When it comes to reforming government in California, an old adage says it best:
“Everybody wants to go to heaven, but nobody wants to die.”
To translate that into crassly political terms, every officeholder is anxious to improve the way California works, but only if he doesn’t get hurt.
Talk to a Democratic legislator about the current two-thirds vote required to pass a state budget and you’ll hear plenty of pious talk about how a simple majority should always rule.
But that “Democracy Forever!” argument would vanish if it were the state’s Republicans and not the Democrats who held a solid majority in the Legislature.
It’s something to remember as the Legislature’s new political reform committees try to come up with a plan to “fix” California government or as groups like California Forward provide their own list of ways to update and improve the way the Golden State runs.
For decades, good government types, or “goo-goos” in the none-too-admiring political parlance, have been trying to figure ways to get the politics out of government.
Their general argument is that the hard choices work of governing are way too important to be left to politicians whose only concern is winning the next election.
That’s not necessarily wrong. Self-interest is the name of the game in politics and it will trump good government every time. But it’s also the way the system was designed to work and reformers ignore it at their peril.
Take, for example, the last full-scale effort to revise the state Constitution. From 1994 to 1996, a bi-partisan, state-appointed commission worked on a plan to modernize the government. Over the course of 30 public meetings, four formal public hearings, five workshops and dozens of community forums, the 23 members came up with their detailed map to a better future and presented it to the Legislature.
Which ignored it. Not only didn’t the Legislature put any of the recommendations on the ballot for voter approval, they didn’t even vote on them. The commissioners were thanked for their hard work and their report was filed and forgotten.

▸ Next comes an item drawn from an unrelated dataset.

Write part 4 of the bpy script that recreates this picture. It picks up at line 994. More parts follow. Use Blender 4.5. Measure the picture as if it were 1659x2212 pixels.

The reason the revision plan – and others like it, before and since – was dead on arrival was because while it may have been good government, it was lousy politics.
The revision team, for example, called for abolishing the state Board of Equalization and having the superintendent of public instruction, the treasurer and the insurance commissioner appointed by the governor instead of elected.
Not a bad idea and plenty of people would add the lieutenant governor’s job to the hit list. But politically, not only do voters like the chance to elect state officials, but legislators facing term limits also aren’t going to eliminate seven elected offices that could provide a future political home.
Another recommendation called for extending Assembly terms from two years to four years and revising the 1990 term limit rules to allow legislators to spend 12 years in each house.
Ignoring the problem of convincing voters to tinker with term limits, no state senator is ever going to vote for four-year Assembly terms. Right now, if an Assembly member wants to challenge a sitting state senator, he has to give up his seat, which means it doesn’t happen often. But with a four-year term, Assembly members would be able to run for the state Senate in the off year and still stay in the Legislature if they lose, opening the door to more contested races, which no state senator wants.
Other recommendations would have forced the governor, the Legislature or local governments to surrender power for what they were assured by reformers was the public good. That wasn’t going to happen, particularly when politicians often have a very different view of what’s best for the state.
In words that apply to any reform effort, Bruce Cain, a UC political science professor, remarked in a paper that “there is more to contemporary constitution reform than rational logic and deliberation. A successful constitutional change must succeed in terms of political and popular logic as well.”
When reform doesn’t meet that benchmark, it fails.
The group “Reform California” wants to call a new Constitutional Convention, which would bypass the Legislature and take convention’s reforms directly to the voters.
California Forward has put together its own list of budget reforms it wants the Legislature to pass, warning that they also could take those measures to the ballot.
But elections are a political game that good government guys don’t always win. Witness the losses by the Prop. 89 “clean money initiative” in 2006, 2004’s Prop. 56, which would have ended the two-thirds vote requirement for the state budget, and the five redistricting initiatives that failed before Prop. 11 was approved last November.
Politicians – and voters – aren’t going to bite the bullet and overturn the status quo unless they’re convinced that times are bad and going to get worse unless something is done and done now. While the state was sunk into the depths of a recession when the last constitutional revision started in 1994, California’s economy was much improved by 1996 and groundbreaking reforms didn’t seem so desperately needed.
“Changes have to be made in the middle of a crisis, not after the crisis was over,” Bill Hauck, head of the 1994 revision commission, told legislators in last week’s hearing on government reform.
So here’s the question for California: Are times desperate enough for reform?
John Wildermuth is a longtime writer on California politics.